(Data extracted from a collection)
++++++++++++++++++++
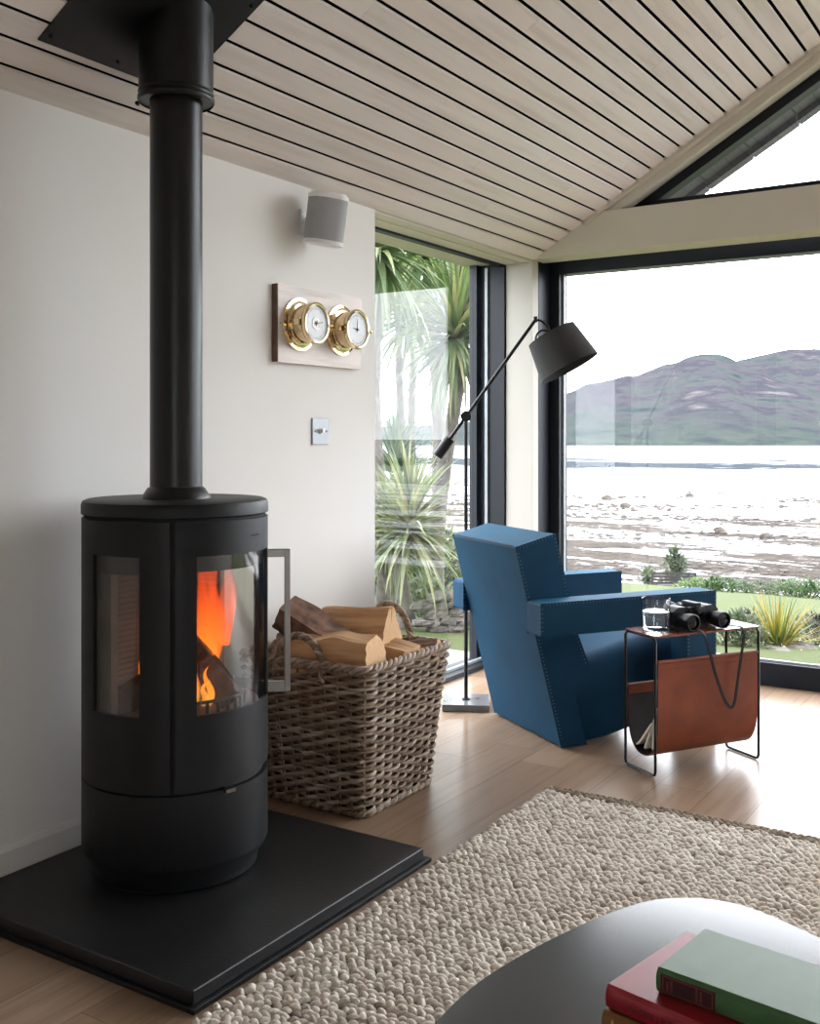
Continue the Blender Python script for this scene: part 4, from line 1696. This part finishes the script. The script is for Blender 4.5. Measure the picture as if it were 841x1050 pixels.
def water_mat():
    m, nt, b = node_mat('loch_water')
    v = coords(nt, (.010, .055, 1))
    f = noise(nt, v, 1, 6, .65)
    nt.links.new(ramp(nt, f, [(.35, (.20, .23, .27)), (.6, (.30, .32, .34))]), b.inputs['Base Color'])
    b.inputs['Roughness'].default_value = .5
    # wind-ruffled band
    g = N(nt, 'ShaderNodeNewGeometry')
    sp = N(nt, 'ShaderNodeSeparateXYZ')
    nt.links.new(g.outputs['Position'], sp.inputs[0])
    wv = noise(nt, coords(nt, (.016, .030, 1)), 1, 8, .75)
    ad = N(nt, 'ShaderNodeMath', operation='MULTIPLY_ADD')
    ad.inputs[1].default_value = 400
    nt.links.new(wv, ad.inputs[0])
    nt.links.new(sp.outputs['Y'], ad.inputs[2])
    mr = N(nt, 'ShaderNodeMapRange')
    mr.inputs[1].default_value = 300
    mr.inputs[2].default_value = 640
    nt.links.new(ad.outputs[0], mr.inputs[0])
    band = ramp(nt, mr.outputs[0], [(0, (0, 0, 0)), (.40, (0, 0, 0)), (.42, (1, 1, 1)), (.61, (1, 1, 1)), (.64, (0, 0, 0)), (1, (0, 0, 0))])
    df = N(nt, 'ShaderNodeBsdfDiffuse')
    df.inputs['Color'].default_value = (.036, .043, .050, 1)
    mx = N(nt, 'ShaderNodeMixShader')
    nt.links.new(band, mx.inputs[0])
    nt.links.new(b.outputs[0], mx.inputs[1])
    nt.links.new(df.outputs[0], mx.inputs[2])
    nt.links.new(mx.outputs[0], nt.nodes['Material Output'].inputs['Surface'])
    return m


def hill_mat():
    m, nt, b = node_mat('heather_hill')
    v = coords(nt, (.011, .011, .045))
    f = noise(nt, v, 1, 8, .66)
    f2 = noise(nt, coords(nt, (.030, .030, .12)), 1, 5, .65)
    c = ramp(nt, f, [(.34, (.042, .058, .064)), (.44, (.090, .102, .098)), (.50, (.098, .090, .104)), (.56, (.060, .058, .076)), (.64, (.130, .118, .124)), (.73, (.25, .25, .26))])
    c = mix(nt, ramp(nt, f2, [(.40, (0, 0, 0)), (.60, (.8, .8, .8))]), c, (.062, .075, .088))
    # scree and woodland by height
    g = N(nt, 'ShaderNodeNewGeometry')
    sp = N(nt, 'ShaderNodeSeparateXYZ')
    nt.links.new(g.outputs['Position'], sp.inputs[0])
    mr = N(nt, 'ShaderNodeMapRange')
    mr.inputs[1].default_value = -6
    mr.inputs[2].default_value = 34
    mr.inputs[3].default_value = .75
    mr.inputs[4].default_value = 0
    nt.links.new(sp.outputs['Z'], mr.inputs[0])
    tree = ramp(nt, f2, [(.38, (.034, .054, .060)), (.62, (.085, .105, .085))])
    c = mix(nt, mr.outputs[0], c, tree)
    nt.links.new(c, b.inputs['Base Color'])
    b.inputs['Roughness'].default_value = .95
    b.inputs['Specular IOR Level'].default_value = 0
    bump(nt, b, f, .6, 8)
    return m


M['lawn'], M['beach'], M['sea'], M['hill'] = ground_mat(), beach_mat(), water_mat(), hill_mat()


def sheet(name, mat, xs, ys, zf, label, cat):
    mb = MB()
    nx_, ny_ = len(xs), len(ys)
    vs = [(x, y, zf(x, y)) for y in ys for x in xs]
    fs = [(j * nx_ + i, j * nx_ + i + 1, (j + 1) * nx_ + i + 1, (j + 1) * nx_ + i) for j in range(ny_ - 1) for i in range(nx_ - 1)]
    mb.add(vs, fs)
    return tag(mb.build(name, mat, smooth=60), label, cat, kind='structure')


ys = [4.64, 5, 5.4, 6, 7, 8, 10, 12, 15, 20, 26, 32, 36, 38, 38.3, 38.5]
sheet('lawn', 'lawn', [-40 + 4 * i for i in range(28)], ys, lambda x, y: gz(x, y) + .02 * math.sin(x * 1.3 + y), 'green lawn falling away from the house to the shore', 'lawn')
sheet('lawn_beside_house', 'lawn', [-40, -20, -10, -6, -2.44], [-30, -8, -3, 0, 2, 4.64], lambda x, y: LEV, 'green lawn beside the house outside the side window', 'lawn')
sheet('bounce_terrace_side', 'paving', [XR + .25, 8, 20, 70], [-30, -8, 0, 4.64], lambda x, y: LEV, 'added pale terrace beside the house, unseen, to bounce light', 'terrace')  # unseen pale ground, added for the light it bounces
sheet('bounce_terrace_rear', 'paving', [-2.44, 0, XR + .25], [-30, -10, YB - .25], lambda x, y: LEV, 'added pale terrace behind the house, unseen, to bounce light', 'terrace')  # unseen paving, added so bounced light is brighter and less green
sheet('beach', 'beach', [-240 + 12 * i for i in range(42)], [38.32, 40, 45, 52, 60, 70, 85, 100, 120, 150, 200, 260], lambda x, y: gz(x, y) + .10 * math.sin(x * .21 + y * .13) * min(1, (y - 38) / 10), 'rocky tidal shore of seaweed and wet sand below the lawn', 'shore')
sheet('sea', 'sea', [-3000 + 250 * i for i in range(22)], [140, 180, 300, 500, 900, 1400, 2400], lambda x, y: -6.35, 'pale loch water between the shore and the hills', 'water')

# hill across the water: silhouette heights (pixels above the horizon) turned to metres
def hill(prof, D0, D1, seed, label):
    def ridge(px):
        for (a, ha), (b, hb) in zip(prof, prof[1:]):
            if a <= px <= b:
                t = (px - a) / (b - a)
                t = t * t * (3 - 2 * t) * .6 + t * .4
                return ha + (hb - ha) * t
        return 5
    mb = MB()
    cols = [prof[0][0] + 5 * i for i in range(int((prof[-1][0] - prof[0][0]) / 5) + 1)]
    nr = 26
    rh = random.Random(seed)
    ph = [rh.uniform(0, 6.28) for _ in range(12)]
    vs = []
    for j in range(nr + 2):
        for i, px in enumerate(cols):
            t = min(1, j / nr)
            d = D0 + (D1 - D0) * t
            x, y = spot(px, d)
            top = ridge(px) / FX * D1 + EYE
            # gullies and shoulders running down the slope
            rel = (math.sin(px * .060 + 2.2 * t + ph[0]) * 3.0 + math.sin(px * .023 - 3 * t + ph[1]) * 6 + math.sin(px * .13 + 5 * t + ph[2]) * 1.4 + math.sin(px * .011 + 9 * t + ph[3]) * 3.5)
            z = -6.5 + (top + 6.5) * t ** .9 + rel * math.sin(PI * t) ** 1.1
            z += (math.sin(px * .31 + ph[4]) * .5 + math.sin(px * .17 + ph[5]) * .6) * t
            if j > nr:
                x, y = spot(px, D1 + 300)
                z = -10
            vs.append((x, y, z))
    nc = len(cols)
    fs = [(j * nc + i, j * nc + i + 1, (j + 1) * nc + i + 1, (j + 1) * nc + i) for j in range(nr + 1) for i in range(nc - 1)]
    mb.add(vs, fs)
    return tag(mb.build('hills', 'hill', smooth=60), label, 'hills', kind='structure')


hill([(-600, 6), (300, 9), (430, 12), (500, 16), (545, 32), (577, 44), (610, 56), (650, 63), (690, 76), (715, 84), (733, 86), (748, 81), (765, 73), (797, 60), (841, 47), (900, 34), (1000, 22), (1400, 10)], 880.0, 1400.0, 3, 'nearer heather-covered hill with a rounded summit across the water')
hill([(560, 8), (660, 40), (720, 66), (745, 75), (765, 80), (790, 86), (812, 90), (835, 90), (870, 82), (930, 74), (1000, 92), (1200, 60), (1800, 40)], 1500.0, 2100.0, 9, 'farther hill rising behind the nearer one at the right')

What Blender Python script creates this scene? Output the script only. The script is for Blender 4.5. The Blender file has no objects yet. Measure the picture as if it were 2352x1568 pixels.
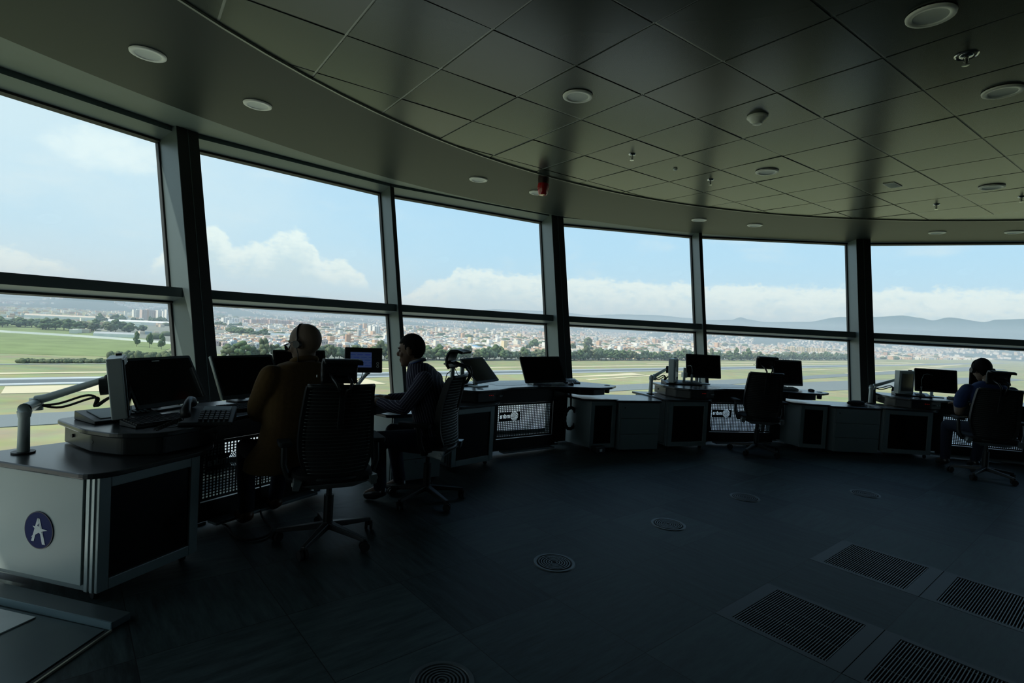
++++++++++++++++++++
» **Task**
Filter the records above and return every line that holds the word "outputs".

» **Answer in full**
    nt.links.new(g.outputs['Position'], sp.inputs[0])
    nt.links.new(sp.outputs['Y'], ad.inputs[2])
    nt.links.new(ad.outputs[0], mr.inputs[0])
    band = ramp(nt, mr.outputs[0], [(0, (0, 0, 0)), (.40, (0, 0, 0)), (.42, (1, 1, 1)), (.61, (1, 1, 1)), (.64, (0, 0, 0)), (1, (0, 0, 0))])
    nt.links.new(b.outputs[0], mx.inputs[1])
    nt.links.new(df.outputs[0], mx.inputs[2])
    nt.links.new(mx.outputs[0], nt.nodes['Material Output'].inputs['Surface'])
    nt.links.new(g.outputs['Position'], sp.inputs[0])
    nt.links.new(sp.outputs['Z'], mr.inputs[0])
    c = mix(nt, mr.outputs[0], c, tree)